Но инквизиционные судьи, давно разучившиеся видеть всякий отблеск божественного света, должны были найти бесовщину, и они её нашли в знаменитом дереве, стоявшем на земле Бурлемонов. И Жаннетту сожгли под тем формальным предлогом, что в детстве она вместе со всей деревенской ребятнёй вела хороводы вокруг древнего бука, о котором ей рассказывали волшебные сказки.

«Есть около Домреми одно дерево, которое называется Деревом дам, а другие называют его Деревом фей. Около дерева есть ключ. Я слышала, что больные лихорадкой пьют из этого ключа и ходят за этой водой, чтобы вылечиться. Это я сама видела, но не знаю, вылечиваются ли они или нет. Я слышала, что больные, когда могут встать, идут к дереву плясать. Это большое дерево, бук, и с него в мае срезают ветки на праздник».

«Говорят, что около дерева есть в земле мандрагора. Точного места я не знаю; говорили, что над ним растёт орешник. Мандрагоры я никогда не видела. Говорят, это такая вещь, которой лучше не видеть и лучше у себя не держать; к чему она служит, не знаю. Будто бы она приносит богатство, но я в это не верю, и мои Голоса никогда мне об этом не говорили ничего».

«Летом я иногда ходила плясать с другими девочками и плела у этого дерева венки для образа Божией Матери, который в Домреми. И насколько я знала от старших, но не моего рода, – там водились феи. И слышала от одной женщины, – Жанны, жены Обери, мэра нашей деревни, – что она видела этих фей; но не знаю, правда ли это. Я никаких фей, насколько знаю, не видела никогда, ни у дерева, ни где бы то ни было. Я видала, как девочки вешали венки на ветви этого дерева, и сама иногда вешала с другими девочками; иногда они уносили их, а иногда оставляли».
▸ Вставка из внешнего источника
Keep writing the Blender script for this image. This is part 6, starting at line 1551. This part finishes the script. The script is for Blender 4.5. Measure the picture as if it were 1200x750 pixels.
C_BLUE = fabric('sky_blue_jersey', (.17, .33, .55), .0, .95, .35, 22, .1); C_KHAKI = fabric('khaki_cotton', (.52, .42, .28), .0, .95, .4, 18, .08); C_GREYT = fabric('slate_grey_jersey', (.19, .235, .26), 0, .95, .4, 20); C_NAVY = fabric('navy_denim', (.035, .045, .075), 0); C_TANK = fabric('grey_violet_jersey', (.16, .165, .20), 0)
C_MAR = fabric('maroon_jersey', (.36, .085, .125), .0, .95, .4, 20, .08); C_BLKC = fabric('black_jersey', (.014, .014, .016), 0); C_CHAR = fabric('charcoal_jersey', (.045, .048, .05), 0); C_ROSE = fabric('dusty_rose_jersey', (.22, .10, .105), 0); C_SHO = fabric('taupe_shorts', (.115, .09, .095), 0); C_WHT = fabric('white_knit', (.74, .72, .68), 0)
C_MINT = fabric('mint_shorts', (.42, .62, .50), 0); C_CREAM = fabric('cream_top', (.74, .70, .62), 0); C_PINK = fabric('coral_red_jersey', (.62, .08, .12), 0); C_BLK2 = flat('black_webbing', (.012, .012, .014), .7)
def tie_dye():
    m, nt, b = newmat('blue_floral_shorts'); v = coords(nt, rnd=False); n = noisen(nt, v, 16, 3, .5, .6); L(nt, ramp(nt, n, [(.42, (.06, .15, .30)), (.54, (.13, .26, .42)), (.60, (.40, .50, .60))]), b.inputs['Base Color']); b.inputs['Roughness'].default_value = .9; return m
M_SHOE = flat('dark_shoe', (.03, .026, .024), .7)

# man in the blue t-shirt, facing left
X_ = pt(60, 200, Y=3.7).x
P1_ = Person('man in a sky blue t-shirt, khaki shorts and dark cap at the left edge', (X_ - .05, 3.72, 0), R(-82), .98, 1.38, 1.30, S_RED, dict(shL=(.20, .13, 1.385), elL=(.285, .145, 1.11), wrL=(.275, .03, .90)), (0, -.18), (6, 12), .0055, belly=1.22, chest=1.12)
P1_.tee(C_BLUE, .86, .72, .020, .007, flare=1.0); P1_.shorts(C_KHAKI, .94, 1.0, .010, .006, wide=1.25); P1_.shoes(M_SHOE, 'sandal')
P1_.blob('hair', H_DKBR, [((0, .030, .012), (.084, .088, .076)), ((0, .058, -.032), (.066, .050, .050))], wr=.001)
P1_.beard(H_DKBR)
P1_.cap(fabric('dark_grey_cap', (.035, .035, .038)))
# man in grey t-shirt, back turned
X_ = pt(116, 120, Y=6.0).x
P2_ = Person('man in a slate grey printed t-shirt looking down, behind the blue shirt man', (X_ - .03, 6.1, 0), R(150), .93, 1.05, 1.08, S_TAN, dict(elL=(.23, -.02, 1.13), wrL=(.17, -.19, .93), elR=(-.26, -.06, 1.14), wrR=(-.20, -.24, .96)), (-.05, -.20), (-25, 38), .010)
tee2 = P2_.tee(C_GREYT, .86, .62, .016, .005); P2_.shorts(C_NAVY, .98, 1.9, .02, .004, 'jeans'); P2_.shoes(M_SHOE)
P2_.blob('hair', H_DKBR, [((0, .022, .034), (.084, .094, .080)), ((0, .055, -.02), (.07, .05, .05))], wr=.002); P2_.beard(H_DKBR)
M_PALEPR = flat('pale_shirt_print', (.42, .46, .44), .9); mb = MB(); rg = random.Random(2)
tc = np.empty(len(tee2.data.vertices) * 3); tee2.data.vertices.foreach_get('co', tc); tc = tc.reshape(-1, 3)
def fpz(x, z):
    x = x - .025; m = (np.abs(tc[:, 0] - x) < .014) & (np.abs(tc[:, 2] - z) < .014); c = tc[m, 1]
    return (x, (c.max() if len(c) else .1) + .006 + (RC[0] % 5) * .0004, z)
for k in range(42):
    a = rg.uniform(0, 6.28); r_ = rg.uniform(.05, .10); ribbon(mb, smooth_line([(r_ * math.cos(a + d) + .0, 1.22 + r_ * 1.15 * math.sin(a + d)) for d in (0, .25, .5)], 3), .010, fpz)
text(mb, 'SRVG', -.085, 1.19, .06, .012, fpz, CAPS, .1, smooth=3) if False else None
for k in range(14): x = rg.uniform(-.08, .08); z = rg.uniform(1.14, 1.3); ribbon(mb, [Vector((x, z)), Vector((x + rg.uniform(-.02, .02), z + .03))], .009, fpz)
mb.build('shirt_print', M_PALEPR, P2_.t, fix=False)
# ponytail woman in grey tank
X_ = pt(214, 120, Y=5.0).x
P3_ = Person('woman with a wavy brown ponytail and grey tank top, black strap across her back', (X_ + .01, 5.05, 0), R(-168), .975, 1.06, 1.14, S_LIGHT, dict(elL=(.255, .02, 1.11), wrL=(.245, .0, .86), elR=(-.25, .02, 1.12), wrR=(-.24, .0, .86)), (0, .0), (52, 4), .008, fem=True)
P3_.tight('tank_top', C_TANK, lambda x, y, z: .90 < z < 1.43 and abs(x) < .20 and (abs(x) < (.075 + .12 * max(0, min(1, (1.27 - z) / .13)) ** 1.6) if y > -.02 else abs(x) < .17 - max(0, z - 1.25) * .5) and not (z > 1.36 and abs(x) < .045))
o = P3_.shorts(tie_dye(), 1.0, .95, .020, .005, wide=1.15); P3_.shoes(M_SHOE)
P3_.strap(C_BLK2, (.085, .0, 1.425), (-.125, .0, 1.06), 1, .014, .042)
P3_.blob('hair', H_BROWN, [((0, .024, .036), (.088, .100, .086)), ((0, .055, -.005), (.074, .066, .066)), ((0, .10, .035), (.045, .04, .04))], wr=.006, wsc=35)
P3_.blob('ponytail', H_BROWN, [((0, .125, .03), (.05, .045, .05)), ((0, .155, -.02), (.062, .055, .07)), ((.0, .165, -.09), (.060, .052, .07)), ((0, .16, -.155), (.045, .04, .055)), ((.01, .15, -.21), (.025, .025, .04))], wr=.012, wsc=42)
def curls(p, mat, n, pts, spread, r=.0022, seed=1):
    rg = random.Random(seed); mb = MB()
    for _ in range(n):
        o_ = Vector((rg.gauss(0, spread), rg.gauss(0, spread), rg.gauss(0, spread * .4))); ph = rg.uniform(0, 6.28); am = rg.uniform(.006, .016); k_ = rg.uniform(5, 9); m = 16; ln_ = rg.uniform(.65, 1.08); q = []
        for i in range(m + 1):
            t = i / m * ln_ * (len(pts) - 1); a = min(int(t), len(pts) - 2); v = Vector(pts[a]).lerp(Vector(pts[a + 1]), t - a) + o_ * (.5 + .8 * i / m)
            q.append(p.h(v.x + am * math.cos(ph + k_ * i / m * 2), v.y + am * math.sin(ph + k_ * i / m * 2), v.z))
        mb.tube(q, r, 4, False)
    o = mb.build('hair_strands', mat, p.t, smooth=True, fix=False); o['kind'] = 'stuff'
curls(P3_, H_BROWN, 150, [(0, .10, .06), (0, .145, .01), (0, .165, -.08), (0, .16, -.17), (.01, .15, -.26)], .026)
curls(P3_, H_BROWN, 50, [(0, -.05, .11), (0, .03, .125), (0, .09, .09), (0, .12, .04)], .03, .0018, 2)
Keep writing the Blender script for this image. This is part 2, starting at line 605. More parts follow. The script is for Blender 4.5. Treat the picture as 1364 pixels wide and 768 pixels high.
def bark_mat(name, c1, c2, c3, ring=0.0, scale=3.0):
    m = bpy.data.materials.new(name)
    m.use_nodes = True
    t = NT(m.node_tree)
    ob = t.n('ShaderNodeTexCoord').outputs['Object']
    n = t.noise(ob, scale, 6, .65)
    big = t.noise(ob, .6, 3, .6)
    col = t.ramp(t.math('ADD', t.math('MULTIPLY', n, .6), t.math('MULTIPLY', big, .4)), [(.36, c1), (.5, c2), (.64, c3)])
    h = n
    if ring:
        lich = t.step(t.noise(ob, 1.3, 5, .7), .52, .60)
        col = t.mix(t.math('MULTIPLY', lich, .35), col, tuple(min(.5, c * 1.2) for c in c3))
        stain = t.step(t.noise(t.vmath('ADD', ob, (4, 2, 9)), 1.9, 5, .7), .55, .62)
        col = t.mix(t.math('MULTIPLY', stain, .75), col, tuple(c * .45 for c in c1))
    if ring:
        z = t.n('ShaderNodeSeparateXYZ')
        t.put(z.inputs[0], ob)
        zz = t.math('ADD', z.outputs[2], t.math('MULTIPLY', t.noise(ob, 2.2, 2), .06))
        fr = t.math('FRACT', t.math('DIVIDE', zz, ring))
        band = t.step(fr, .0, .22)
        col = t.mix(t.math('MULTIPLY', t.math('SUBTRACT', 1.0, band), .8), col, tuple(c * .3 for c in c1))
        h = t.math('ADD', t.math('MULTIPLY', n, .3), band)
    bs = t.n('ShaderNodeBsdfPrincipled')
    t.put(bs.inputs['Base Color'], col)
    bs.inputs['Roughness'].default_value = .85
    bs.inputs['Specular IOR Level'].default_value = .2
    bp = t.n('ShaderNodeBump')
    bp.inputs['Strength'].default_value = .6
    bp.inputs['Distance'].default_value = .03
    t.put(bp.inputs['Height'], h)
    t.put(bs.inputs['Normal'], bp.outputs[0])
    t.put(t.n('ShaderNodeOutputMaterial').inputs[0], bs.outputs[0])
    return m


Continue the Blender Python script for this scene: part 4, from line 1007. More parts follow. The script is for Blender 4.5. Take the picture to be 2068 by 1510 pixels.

По словам крестьян и других местных жителей, тщательно опрошенных на сей предмет в 1455–1456 гг., «гулянья» у дерева происходили главным образом в четвёртое воскресенье Великого поста (Laetare), называвшееся в краю «воскресеньем ключей», но, впрочем, и в другие праздничные весенние и летние дни. Сложился обычай приносить с собой хлебцы, специально испечённые накануне; запивая вином, их ели под Деревом фей, «прекрасным, как лилия, и таким развесистым, что его ветви и листья доходят до самой земли», как его описывает в своих показаниях кум Жаннетты Жерарден д’Эпиналь. «Дерево дивного и чудесного вида», – говорит немного более молодой сверстник Жаннетты, ставший потом священником в одной из соседних деревень. И он, бесспорно, прав, добавляя, что это место (откуда открывается великолепный вид на долину Мёза) словно создано для отдыха и веселья. Дети и молодёжь вели хороводы, иногда делали чучело. Потом спускались с плясками к соседнему Крыжовникову ключу пить его воду. По всему краю – множество таких ключей, дающих чистейшую воду действительно превосходного качества (говорят, она содержит радий); в самом Домреми их прежде было до пяти, а Гре имело уже свой собственный целебный ключ, в лесу недалеко от Бермонской часовни. На все эти обычаи седой языческой старины Церковь, по обыкновению, наложила свою печать: в канун Вознесения священник читал под Деревом дам и у ключа Евангелие от Иоанна. Что касается фей, «они ушли из-за своих грехов», – говорит крёстная мать Жаннетты Беатриса Этеллен. «Исчезли с тех пор как под деревом читают Евангелие», – полагает со своей стороны крёстный отец Жаннетты Жан Моро.

Но все показания сходятся на том, что никто никогда не видел, чтобы Жаннетта ходила к «прекрасному буку» одна, без хоровода девочек. Того места она не боялась, «раза два или три» горний свет озарял её и у ключа, – но мы знаем, что когда она стала всё больше и больше искать одиночества, у неё для этого были другие любимые места.

«Я слышала от моего брата, что в краю говорили, будто это случилось со мной от Дерева фей; но это не так, и я прямо сказала ему обратное».